In a typical piece of he said/she said reporting, the Washington Post told readers that “liberals” say that “the weak gross domestic product figures showed that massive government cutbacks were unwise, while conservatives said that lowering the budget deficit should be the priority.” But as economist Jared Bernstein noted,“the evidence easily supports the contention that government spending cutbacks have been a large drag on growth in recent quarters and have led to sharp losses in state and local employment. And while you can surely find some economist to support the "lowering the budget deficit" priority, the vast majority will tell you that fiscal contraction now or in the near future would slow growth.” And, he added, “they’re not be any means all liberals. CBO says so. Business investors/economists say so too.”

He's right. JP Morgan economists warned that "Consumer spending growth [is] at recession-like levels," and Mohammed El-Erian, CEO of the bond investment firm Pimco, told ABC News that if the deal is passed, “unemployment will be higher than it would have been otherwise, growth will be lower than it would be otherwise, and inequality will be worse than it would be otherwise.” He explained, “We have a very weak economy, so withdrawing more spending at this stage will make it even weaker.”

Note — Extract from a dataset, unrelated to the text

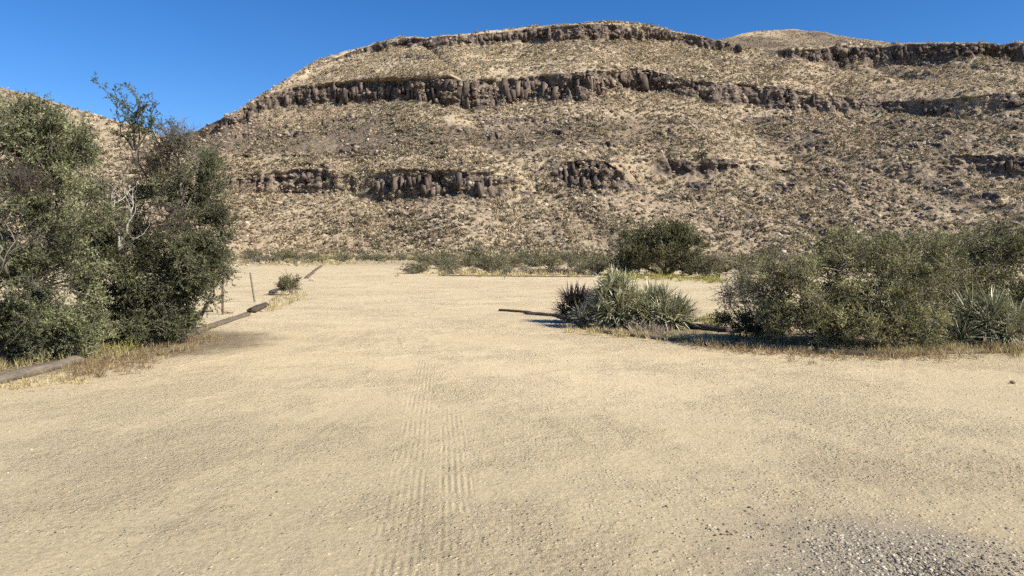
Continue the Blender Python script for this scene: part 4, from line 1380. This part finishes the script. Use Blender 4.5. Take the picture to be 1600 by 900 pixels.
pshrub('olive', 656, 426, 36, 22, 'yellow-olive shrub beside the purple-brown boulder at the far scrub front', 0.3)
pshrub('green', 690, 420, 44, 26, 'dark green shrub just behind and right of the yellow-olive one', 1.7)
pshrub('green', 742, 415, 54, 40, 'largest dark green shrub in the middle of the far scrub', 2.4)
pshrub('green', 484, 398, 60, 26, 'wide dark shrub in the far scrub above the three brown logs', 0.9)
pshrub('olive', 940, 425, 30, 20, 'olive shrub left of the round dark tree', 2.9)
pshrub('russet', 880, 429, 46, 22, 'dry reddish-brown shrub at the far scrub front left of the tree', 4.1)
pshrub('sage', 830, 428, 40, 18, 'grey shrub at the far scrub front below the mountain', 5.2)
r = np.random.default_rng(19)
done = 0
PLACES = [(420, 'above the left posts'), (500, 'above the small round shrub'), (620, 'past the sandy lot'), (720, 'behind the purple-brown boulder'),
          (840, 'right of the largest shrub'), (975, 'left of the round dark tree'), (1110, 'behind the round dark tree'), (1210, 'right of the round dark tree'), (1700, 'behind the wide green bush')]
while done < 250:
    px = r.uniform(345, 1210) if done < 180 else r.uniform(615, 965) if done < 230 else r.uniform(1210, 1640)
    lo, hi = (396, 411) if px < 600 else (397, 430)
    py = lo + (hi - lo) * r.uniform(0, 1) ** 0.65
    if 180 <= done < 230:
        py = r.uniform(409, 430)
    if 480 < px < 640 and py > 409:
        continue
    Y = G(px, py)[1]
    kind = str(r.choice(['olive', 'green', 'sage', 'russet', 'straw'], p=[.30, .20, .20, .14, .16]))
    w = r.uniform(1.0, 2.7) * (1.2 if kind in ('green', 'olive') else 0.8) * (1.05 if Y < 70 else 1.25)
    h = w * r.uniform(0.5, 1.05)
    if 615 < px < 965 and py > 409:
        w, h = w * 0.85, h * 0.75
    place = next(t for lim, t in PLACES if px < lim)
    size = 'small' if w * F / Y < 22 else 'broad low' if h / w < 0.85 else 'tall'
    line = 'near edge' if py > lo + 0.66 * (hi - lo) else 'back' if py < lo + 0.33 * (hi - lo) else 'middle'
    text = f'{size} {KLAB[kind]} shrub, {line} of scrub, {place}'
    shrub(kind, px, py, w, h, text, text.replace(' shrub,', ' shrubs,'), r.uniform(0, 6.2))
    done += 1
# the scrub that runs up to the foot of the slope reads as one mass
n = 10500
Yv = r.uniform(88, 225, n)
pxv = r.uniform(-300, 1900, n)
pts = np.stack([(pxv - 800) / F * Yv, Yv, np.zeros(n)], -1)
keep = fbm(pts[:, 0] * 0.07, pts[:, 1] * 0.07, oct=3, seed=31) > r.uniform(-0.2, 0.3, n)
pts, Yv, pxv = pts[keep], Yv[keep], pxv[keep]
n = len(pts)
ci = np.clip(np.searchsorted(MT['px'], pxv), 0, len(MT['px']) - 1)
for k in range(n):
    colP = MT['P'][:, ci[k]]
    if Yv[k] > colP[0, 1]:
        pts[k, 2] = np.interp(Yv[k], colP[:, 1], colP[:, 2])
SRC_SCRUB = [source('shape_scrub', SHRUBS[k][i]) for k in ('olive', 'green', 'sage', 'russet', 'straw') for i in (0, 1)]
scatter('distant_scrub', pts, r.uniform(0.5, 1.0, n) * r.uniform(0.7, 1.9, n), r.uniform(0, 6.28, n), r.choice(10, n, p=[.12, .12, .03, .03, .13, .13, .07, .07, .15, .15]), SRC_SCRUB, 'dense low scrub running up to the foot of the mountain', 'scrub')


# ------------------------------------------------------------------ grasses, weeds, litter
def tuft(mb, c, n, h, sp, r, tint=0.5, w=0.006):
    a = r.uniform(0, 2 * math.pi, n)
    ti = np.abs(r.normal(size=n)) * sp
    d = np.stack([np.cos(a) * np.sin(ti), np.sin(a) * np.sin(ti), np.cos(ti)], -1)
    p = np.asarray(c) + np.stack([np.cos(a), np.sin(a), 0 * a], -1) * r.uniform(0, 0.05, (n, 1))
    leaves(mb, p, d, h * r.uniform(0.5, 1.2, n), np.full(n, w), 0, np.clip(tint + r.normal(size=n) * 0.22, 0, 1), r)


def grass(name, spots, mat, label, cat, seed, h=0.16, n=26, sp=0.6, w=0.008):
    r = np.random.default_rng(seed)
    mb = MB()
    for p in spots:
        tuft(mb, p, int(n * r.uniform(0.6, 1.4)), h * r.uniform(0.6, 1.4), sp, r, 0.5 + r.normal() * 0.15, w)
    o = mb.build(name, mat)
    return tag(o, label, cat, kind='stuff')


def along(pts, n, jx, jy, seed):
    r = np.random.default_rng(seed)
    a = np.array(pts, float)
    t = r.uniform(0, len(a) - 1, n)
    i = np.clip(t.astype(int), 0, len(a) - 2)
    f = (t - i)[:, None]
    q = a[i] * (1 - f) + a[i + 1] * f
    q[:, 0] += r.normal(size=n) * jx
    q[:, 1] += r.normal(size=n) * jy
    return [G(x, max(y, 395)) for x, y in q]


grass('dry_weeds', along([(100, 592), (180, 568), (250, 552), (335, 520)], 190, 18, 8, 1), M_WEED, 'reddish-brown dry weeds in front of the left trees', 'weeds', 11, 0.11, 22, 1.0, 0.007)
grass('dry_grass', along([(-30, 578), (60, 562), (130, 552), (190, 545)], 170, 16, 6, 2), M_STRAW, 'yellow dry grass behind the thick grey log', 'grass', 12, 0.15, 22, 0.7)
grass('dry_grass', along([(120, 552), (190, 545), (265, 527), (300, 515)], 60, 12, 5, 22), M_GREENGRASS, 'yellow-green grass at the foot of the left trees', 'grass', 13, 0.17, 22, 0.6)
grass('dry_grass', along([(0, 607), (60, 598), (140, 592)], 60, 16, 4, 3), M_STRAW, 'sparse straw on the near side of the thick grey log', 'grass', 14, 0.06, 12, 1.0)
grass('dry_grass', along([(410, 487), (440, 470), (470, 462)], 60, 10, 4, 4), M_STRAW, 'pale dry grass between the log stub and the small shrub', 'grass', 15, 0.16, 16, 0.8, 0.012)
grass('dry_grass', along([(890, 515), (960, 522), (1060, 530), (1120, 536)], 150, 14, 3, 5), M_STRAW, 'yellow straw along the front of the yuccas', 'grass', 16, 0.11, 20, 0.8)
grass('dry_weeds', along([(1090, 538), (1180, 546), (1270, 553), (1390, 556), (1500, 552)], 300, 22, 6, 6), M_WEED, 'brown litter and dry weeds along the bed edge under the wide green bush', 'weeds', 17, 0.10, 18, 1.0)
grass('dry_grass', along([(1120, 533), (1230, 541), (1340, 547), (1420, 549), (1500, 548), (1640, 550)], 300, 22, 5, 7), M_STRAW, 'bright straw tufts under the right-hand bushes', 'grass', 18, 0.13, 20, 0.8)
grass('dry_grass', along([(1085, 505), (1120, 500), (1140, 492)], 70, 14, 5, 8), M_GREENGRASS, 'yellow-green grass between the rounded yucca and the dead shrub', 'grass', 19, 0.12, 18, 0.8, 0.01)
grass('dry_weeds', along([(970, 513), (1000, 518), (1030, 518)], 60, 10, 3, 9), M_YUCDEAD, 'dead grey leaves heaped at the foot of the yuccas', 'litter', 20, 0.16, 20, 1.1, 0.014)
grass('dry_grass', along([(960, 434), (1040, 434), (1130, 440)], 160, 16, 2, 10), M_GREENGRASS, 'yellow-green grass strip under the round dark tree', 'grass', 21, 0.25, 14, 0.7, 0.03)
grass('dry_grass', along([(700, 429), (800, 429), (940, 430)], 200, 30, 2, 111), M_STRAW, 'pale straw along the front of the far scrub', 'grass', 23, 0.3, 12, 0.7, 0.03)
grass('dry_grass', along([(340, 411), (420, 412), (500, 412), (600, 411)], 150, 30, 2, 112), M_STRAW, 'pale straw along the far left bank', 'grass', 24, 0.4, 12, 0.7, 0.05)


def orange_tuft(px, py, label, seed):
    r = np.random.default_rng(seed)
    mb = MB()
    tuft(mb, (0, 0, 0), 60, 0.2, 0.5, r, 0.55, 0.014)
    o = mb.build('dead_leaf_tuft', M_WEED)
    o.location = tuple(G(px, py))
    return tag(o, label, 'grass tuft')


orange_tuft(1549, 551, 'orange dead leaf tuft under the right-hand yucca', 1)
orange_tuft(1590, 552, 'orange dead leaf tuft at the very right edge of the bed', 2)


# gravel and pebbles on the sand
def pebbles(name, p, size, tint, mat, label, seed):
    r = np.random.default_rng(seed)
    v0, f0 = ICO0
    n = len(p)
    V = v0[None] * (1 + r.normal(size=(n, 12, 1)) * 0.16) * (size[:, None, None] * 0.5) * np.stack([r.uniform(.7, 1.3, n), r.uniform(.7, 1.3, n), r.uniform(.45, .8, n)], -1)[:, None, :]
    a = r.uniform(0, 6.28, n)
    c, s = np.cos(a)[:, None], np.sin(a)[:, None]
    V = np.stack([V[..., 0] * c - V[..., 1] * s, V[..., 0] * s + V[..., 1] * c, V[..., 2]], -1)
    V += p[:, None]
    T = (np.arange(n)[:, None, None] * 12 + f0[None]).reshape(-1, 3)
    mb = MB()
    mb.add(V.reshape(-1, 3), None, T, 0, np.repeat(tint, 12))
    return tag(mb.build(name, mat, smooth=False), label, 'gravel', kind='stuff')


r = np.random.default_rng(3)
n = 4800
Yv = 3.2 * (26 / 3.2) ** (r.uniform(0, 1, n) ** 1.25)
pxv = r.uniform(-60, 1660, n)
keep = r.uniform(size=n) < 0.25 + 0.75 * np.clip(fbm((pxv - 800) / F * Yv * 0.5, Yv * 0.5, oct=2, seed=8) * 1.5 + 0.5 + 0.3 * (pxv > 900), 0, 1)
pxv, Yv = pxv[keep], Yv[keep]
p = np.stack([(pxv - 800) / F * Yv, Yv, np.full(len(Yv), -0.004)], -1)
sz = 0.005 + 0.014 * r.uniform(size=len(Yv)) ** 5 + 0.0004 * Yv
pebbles('pebbles', p, sz, np.clip(0.5 + r.normal(size=len(Yv)) * 0.24, 0, 1), M_GRAVEL, 'small pebbles sprinkled over the sandy lot', 1)
n = 22000
pp = np.stack([r.normal(size=n) * 0.50 + 1.95, r.normal(size=n) * 0.42 + 3.85, np.full(n, -0.002)], -1)
keep = fbm(pp[:, 0] * 1.6, pp[:, 1] * 1.6, oct=3, seed=4) > r.uniform(-0.6, 0.5, n)
pp = pp[keep]
sz = 0.005 + 0.022 * r.uniform(size=len(pp)) ** 6
pebbles('gravel_patch', pp, sz, np.clip(0.48 + r.normal(size=len(pp)) * 0.28, 0, 1), M_GRAVEL, 'patch of loose grey gravel at the lower right corner', 2)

The ultimate irony in this madness is that the obsession with cutting spending will not only result in a lot of pain, but it also may make our long-term fiscal picture worse. The leading cause of the deficit to date is not the Bush tax cuts or our grinding wars overseas but the recession itself, and the huge drop in tax revenues it triggered. We should be running high deficits and spending that money to get people back to work; it's the responsible way out of a deficit when the economy has a ton of excess capacity: idle workers, plants and equipment. As economist Paul Krugman put it:

On one side, interest rates on federal borrowing are currently very low, so spending cuts now will do little to reduce future interest costs. On the other side, making the economy weaker now will also hurt its long-run prospects, which will in turn reduce future revenue. So those demanding spending cuts now are like medieval doctors who treated the sick by bleeding them, and thereby made them even sicker.

But while interest rates are low, the brinkmanship surrounding the debt ceiling appears to be pushing them higher. Budget guru Stan Collender noted that “the interest rate the U.S. government has to pay has already increased by as much as 40 basis points compared with what it otherwise would be. This means higher federal borrowing costs and deficits, and overall higher interest rates on everything from car loans to mortgages to credit cards.” Higher interest rates also depress growth and hurt the labor market.

The Debt Limit Deal

It is for these reasons that, according to economist John Irons, the debt ceiling deal passed on Monday will further depress growth and cost our ailing economy somewhere around 325,000 jobs next year. As Lawrence Mishel, president of the Economic Policy Institute, put it to the Huffington Post , the "deal represents a consensus of policymakers to look the other way at America's persistent high unemployment.” Some analysts argue that it won't be too bad because the spending cuts are, for the most part, back-loaded to kick in after 2012 (among other reasons). That's largely true – the cuts next year will amount to around $30 billion in discretionary spending.